Volver hoy a
Trainspotting (un film que no creo que hubiera rescatado si Danny Boyle no
hubiera contado las vidas de los personajes de Irvine Welsh veinte años después
de llevarlas a la pantalla) ha conseguido que me atraiga saber con interés qué incierto
destino le esperaba a sus yonquis y sus amigos. Hace veinte años, si estabas
puesto en cine (como yo estaba, bastante más que ahora), leías que todo el mundo
hablaba de aquella película: heroinómanos en Edimburgo sin futuro ni esperanza,
chutes, sordidez, colocones, violencia… una pasada. Me gustó, me reí, me
agobié. Nada más. Y ahí quedó Trainspotting, con recuerdos vagos sobre
brutalidad y escatología: Begbie (Robert Carlyle) lanzando una jarra de cerveza
desde arriba sobre los clientes de un pub, Renton (Ewan McGregor) huyendo de
los policías por Princess Street, Spud (Ewen Bremmer) y su mierda sobre los
rostros de la familia de su novia a la hora del desayuno, el peor retrete de Escocia.
Ver hoy
Trainspotting ya no me hizo tanta gracia.
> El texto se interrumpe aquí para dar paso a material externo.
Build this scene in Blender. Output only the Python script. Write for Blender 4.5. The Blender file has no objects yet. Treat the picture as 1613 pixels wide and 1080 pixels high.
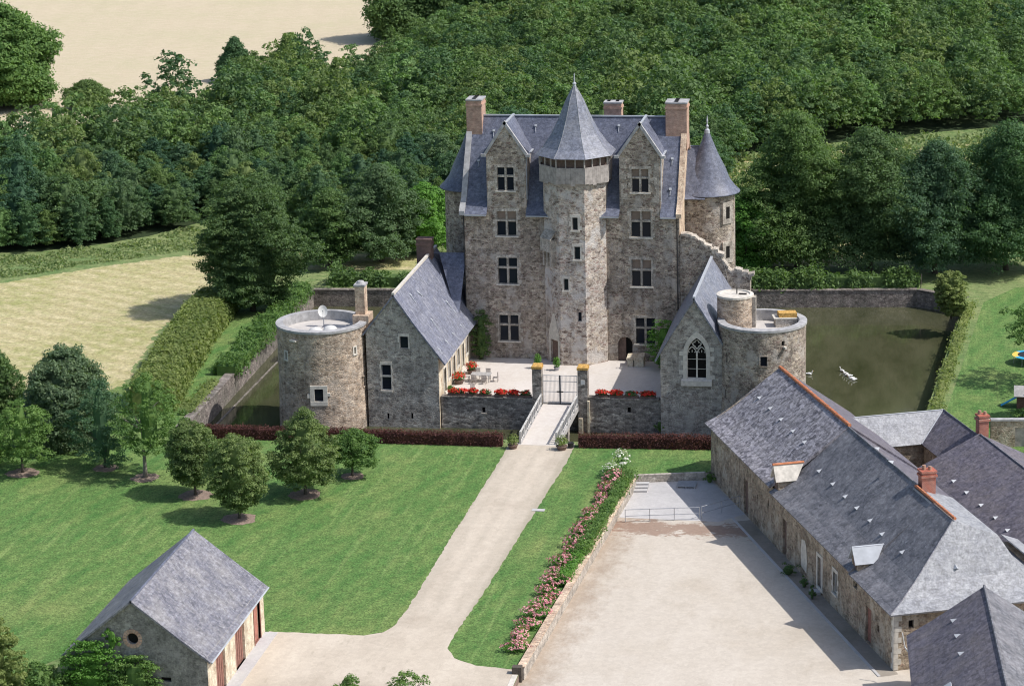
import bpy, bmesh, math, random
import numpy as np
from math import sin, cos, radians, hypot, atan2, pi, sqrt
from mathutils import Vector, Matrix
from mathutils.geometry import tessellate_polygon

# ------------------------------------------------------------------ camera, sky, sun
S = bpy.context.scene
F_PX, TH, RO, PS, HH = 4000.0, radians(15.3), radians(1.4), radians(10.5), 71.5
fw = np.array([-sin(PS)*cos(TH), cos(PS)*cos(TH), -sin(TH)])
r0 = np.array([cos(PS), sin(PS), 0.0]); u0 = np.cross(r0, fw)
RR = r0*cos(RO) - u0*sin(RO); UU = u0*cos(RO) + r0*sin(RO)
CAM = np.array([38.54, -232.63, 71.5])
cd = bpy.data.cameras.new('camera'); cam = bpy.data.objects.new('camera', cd)
S.collection.objects.link(cam); S.camera = cam
cd.sensor_width = 36.0; cd.lens = 36.0*F_PX/1613.0; cd.clip_start = 1.0; cd.clip_end = 6000.0
cam.matrix_world = Matrix(((RR[0], UU[0], -fw[0], CAM[0]), (RR[1], UU[1], -fw[1], CAM[1]), (RR[2], UU[2], -fw[2], CAM[2]), (0, 0, 0, 1)))

SUN_AZ, SUN_EL = radians(-3.0), radians(52.0)      # azimuth from +X towards +Y
w = bpy.data.worlds.new('World'); S.world = w; w.use_nodes = True
nt = w.node_tree; bg = nt.nodes['Background']
sky = nt.nodes.new('ShaderNodeTexSky'); sky.sky_type = 'NISHITA'; sky.sun_disc = False
sky.sun_elevation = SUN_EL; sky.sun_rotation = pi/2 - SUN_AZ; sky.air_density = 1.0; sky.dust_density = 2.0
nt.links.new(sky.outputs[0], bg.inputs[0]); bg.inputs[1].default_value = 0.15
sd = bpy.data.lights.new('sun', 'SUN'); sd.energy = 4.2; sd.angle = radians(0.5); sd.color = (1.0, 0.965, 0.92)
so = bpy.data.objects.new('sun', sd); S.collection.objects.link(so)
sv = Vector((cos(SUN_EL)*cos(SUN_AZ), cos(SUN_EL)*sin(SUN_AZ), sin(SUN_EL)))
so.rotation_euler = sv.to_track_quat('Z', 'Y').to_euler(); so.location = (60, -20, 90)
S.view_settings.view_transform = 'Standard'; S.view_settings.look = 'None'
S.view_settings.exposure = 0.08; S.view_settings.gamma = 1.0
S.cycles.filter_width = 1.1; S.cycles.max_bounces = 5; S.cycles.transparent_max_bounces = 4

# ------------------------------------------------------------------ survey helpers: a photo pixel read onto a real plane
def ray(px, py): return fw + RR*(px-806.5)/F_PX + UU*(540-py)/F_PX
def gz(px, py, z=0.0):
    d = ray(px, py); return CAM + d*(z-CAM[2])/d[2]
def gy(px, py, Y):
    d = ray(px, py); return CAM + d*(Y-CAM[1])/d[1]
def gpl(px, py, P, n):
    d = ray(px, py); n = np.array(n, float); return CAM + d*((np.array(P)-CAM) @ n)/(d @ n)
def gcyl(px, py, cx, cy, r):
    d = ray(px, py); ox, oy = CAM[0]-cx, CAM[1]-cy
    a = d[0]**2+d[1]**2; b = 2*(ox*d[0]+oy*d[1]); c = ox*ox+oy*oy-r*r
    t = (-b - sqrt(max(b*b-4*a*c, 0)))/(2*a); p = CAM + d*t
    return atan2(p[1]-cy, p[0]-cx), p[2]

# ------------------------------------------------------------------ object helpers
COL = S.collection; WL = {}
def meta(o, label=None, cat=None, group=None, kind=None):
    if label: o['label'] = label
    if cat: o['category'] = cat
    if group: o['group'] = group
    if kind: o['kind'] = kind
    return o
def thing(name, label, cat, loc=(0, 0, 0), group=None, rz=0.0):
    o = bpy.data.objects.new(name, None); o.empty_display_size = 0.3; COL.objects.link(o)
    o.location = loc; o.rotation_euler = (0, 0, rz); WL[o.name] = Vector(loc)
    return meta(o, label, cat, group)
class MB:
    def __init__(s): s.v = []; s.f = []
    def face(s, pts):
        n = len(s.v); s.v += [tuple(float(c) for c in p) for p in pts]; s.f.append(tuple(range(n, n+len(pts)))); return s
    def box(s, a, b):
        x0, y0, z0 = a; x1, y1, z1 = b
        return s.obox((x0, y0, z0), (x1-x0, 0, 0), (0, y1-y0, 0), (0, 0, z1-z0))
    def obox(s, O, A, B, Cc):
        O, A, B, Cc = [Vector([float(c) for c in q]) for q in (O, A, B, Cc)]; n = len(s.v)
        s.v += [tuple(O), tuple(O+A), tuple(O+A+B), tuple(O+B), tuple(O+Cc), tuple(O+A+Cc), tuple(O+A+B+Cc), tuple(O+B+Cc)]
        s.f += [tuple(n+i for i in q) for q in ((0, 3, 2, 1), (4, 5, 6, 7), (0, 1, 5, 4), (1, 2, 6, 5), (2, 3, 7, 6), (3, 0, 4, 7))]
        return s
    def slab(s, pts, t, d=None):
        P = [Vector([float(c) for c in p]) for p in pts]
        nrm = Vector((0, 0, 0))
        for i in range(len(P)): nrm += P[i].cross(P[(i+1) % len(P)])
        nrm.normalize()
        if nrm.z < 0 and d is None: P.reverse(); nrm = -nrm
        off = -nrm*t if d is None else Vector(d)*t
        n = len(s.v); k = len(P)
        s.v += [tuple(p) for p in P] + [tuple(p+off) for p in P]
        s.f.append(tuple(n+i for i in range(k))); s.f.append(tuple(n+k+i for i in reversed(range(k))))
        for i in range(k):
            j = (i+1) % k; s.f.append((n+i, n+k+i, n+k+j, n+j))
        return s
    def tube(s, pts, rad, seg=8, cap=True):
        P = [Vector([float(c) for c in p]) for p in pts]; k = len(P)
        if not hasattr(rad, '__len__'): rad = [rad]*k
        n = len(s.v)
        for i, p in enumerate(P):
            t = (P[min(i+1, k-1)]-P[max(i-1, 0)]).normalized()
            a = t.cross(Vector((0, 0, 1)) if abs(t.z) < .9 else Vector((1, 0, 0))).normalized(); b = t.cross(a)
            for j in range(seg):
                q = 2*pi*j/seg; s.v.append(tuple(p + (a*cos(q)+b*sin(q))*rad[i]))
        for i in range(k-1):
            for j in range(seg):
                j2 = (j+1) % seg; s.f.append((n+i*seg+j, n+i*seg+j2, n+(i+1)*seg+j2, n+(i+1)*seg+j))
        if cap:
            s.f.append(tuple(n+j for j in range(seg))[::-1]); s.f.append(tuple(n+(k-1)*seg+j for j in range(seg)))
        return s
    def lathe(s, cx, cy, prof, seg=48, a0=0.0, a1=2*pi, rot=0.0):
        n = len(s.v); full = abs(a1-a0-2*pi) < 1e-6; m = seg if full else seg+1
        for r, z in prof:
            for j in range(m):
                q = rot+a0+(a1-a0)*j/seg; s.v.append((cx+r*cos(q), cy+r*sin(q), z))
        for i in range(len(prof)-1):
            for j in range(seg):
                j2 = (j+1) % m; s.f.append((n+i*m+j, n+i*m+j2, n+(i+1)*m+j2, n+(i+1)*m+j))
        return s
    def disc(s, cx, cy, z, r, seg=48):
        return s.face([(cx+r*cos(2*pi*j/seg), cy+r*sin(2*pi*j/seg), z) for j in range(seg)])
    def panel(s, O, U, N, outline, holes=(), depth=0.35, back=None):
        """vertical wall face with openings: O origin, U unit along, Z up, N outward; holes get reveals"""
        O, U, N = Vector([float(c) for c in O]), Vector(U), Vector(N); Z = Vector((0, 0, 1))
        def W(p, dd=0.0): return O+U*float(p[0])+Z*float(p[1])-N*dd
        loops = [[Vector((p[0], p[1], 0)) for p in outline]] + [[Vector((p[0], p[1], 0)) for p in h] for h in holes]
        flat = [p for l in loops for p in l]; n = len(s.v); s.v += [tuple(W(p)) for p in flat]
        for t in tessellate_polygon(loops):
            a, b, c = [Vector(s.v[n+i]) for i in t]
            s.f.append(tuple(n+i for i in (t if (b-a).cross(c-a).dot(N) > 0 else t[::-1])))
        for h in holes:
            k = len(h); n = len(s.v); s.v += [tuple(W(p)) for p in h]+[tuple(W(p, depth)) for p in h]
            for i in range(k):
                j = (i+1) % k; s.f.append((n+i, n+j, n+k+j, n+k+i))
        if back:
            k = len(outline); n = len(s.v); s.v += [tuple(W(p)) for p in outline]+[tuple(W(p, back)) for p in outline]
            for i in range(k):
                j = (i+1) % k; s.f.append((n+i, n+j, n+k+j, n+k+i))
            if not holes or back > .2: s.f.append(tuple(n+k+i for i in range(k)))
        return s
def rect(x0, x1, z0, z1): return [(x0, z0), (x1, z0), (x1, z1), (x0, z1)]
def mesh_from(name, v, f, mat, smooth=False):
    me = bpy.data.meshes.new(name); me.from_pydata(v, [], f); me.materials.append(mat)
    if smooth: me.polygons.foreach_set('use_smooth', [True]*len(me.polygons))
    me.update(); return me
def fixn(me):
    bm = bmesh.new(); bm.from_mesh(me); bmesh.ops.recalc_face_normals(bm, faces=bm.faces); bm.to_mesh(me); bm.free()
def part(name, mb, mat, parent, label=None, smooth=False, kind=None, fix=False, rough=0.0):
    L = WL[parent.name]
    me = mesh_from(name, [(a-L[0], b-L[1], c-L[2]) for a, b, c in mb.v], mb.f, mat, smooth)
    if fix: fixn(me)
    o = bpy.data.objects.new(name, me); COL.objects.link(o); o.parent = parent; WL[o.name] = L.copy()
    meta(o, label, kind=kind); return o
def solo(name, mb, mat, label, cat, group=None, kind=None, loc=None, smooth=False):
    if loc is None:
        a = np.array(mb.v); loc = ((a[:, 0].min()+a[:, 0].max())/2, (a[:, 1].min()+a[:, 1].max())/2, a[:, 2].min())
    L = loc
    me = mesh_from(name, [(a-L[0], b-L[1], c-L[2]) for a, b, c in mb.v], mb.f, mat, smooth)
    o = bpy.data.objects.new(name, me); COL.objects.link(o); o.location = loc; WL[o.name] = Vector(loc)
    return meta(o, label, cat, group, kind)
def struct(name, mb, mat, smooth=False):
    o = solo(name, mb, mat, None, None, kind='structure', loc=(0, 0, 0), smooth=smooth); return o
def dup(root, loc, rz=0.0, sc=1.0, label=None, group=None):
    r = root.copy(); COL.objects.link(r); r.location = loc; r.rotation_euler = (0, 0, rz)
    r.scale = (sc, sc, sc) if not hasattr(sc, '__len__') else sc
    if label: r['label'] = label
    if group: r['group'] = group
    for ch in list(root.children):
        c = ch.copy(); COL.objects.link(c); c.parent = r
        for g in ch.children:
            d = g.copy(); COL.objects.link(d); d.parent = c
    return r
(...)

Pero quizá la juzgo como mejor película
de lo que entonces creí que era (sin compararla en ningún momento con una
novela que no he leído). En el fondo, bajo la agilidad de su puesta en escena y
la eficaz dirección de Boyle al mostrar los delirios que la heroína crea en sus
adictos y las horribles consecuencias que puede llegar a provocar, el film
ofrece, entre cuelgues y sexo y su feo acento escocés, una pesimista visión sobre la inadaptación. Su
final, con Renton traicionando a sus amigos y dirigiéndose hacia la cámara
hasta desenfocarse, convierte al personaje principal en el único que en verdad quiere
huir de las cadenas de la droga y la delincuencia para adaptarse a una triste vida
convencional de hipotecas, barbacoas y televisión en el salón de la que reniega
desde el primer minuto, cuando encuentra en la droga el consuelo a su nihilismo.
Sí, quiero
ver qué ha pasado veinte años después.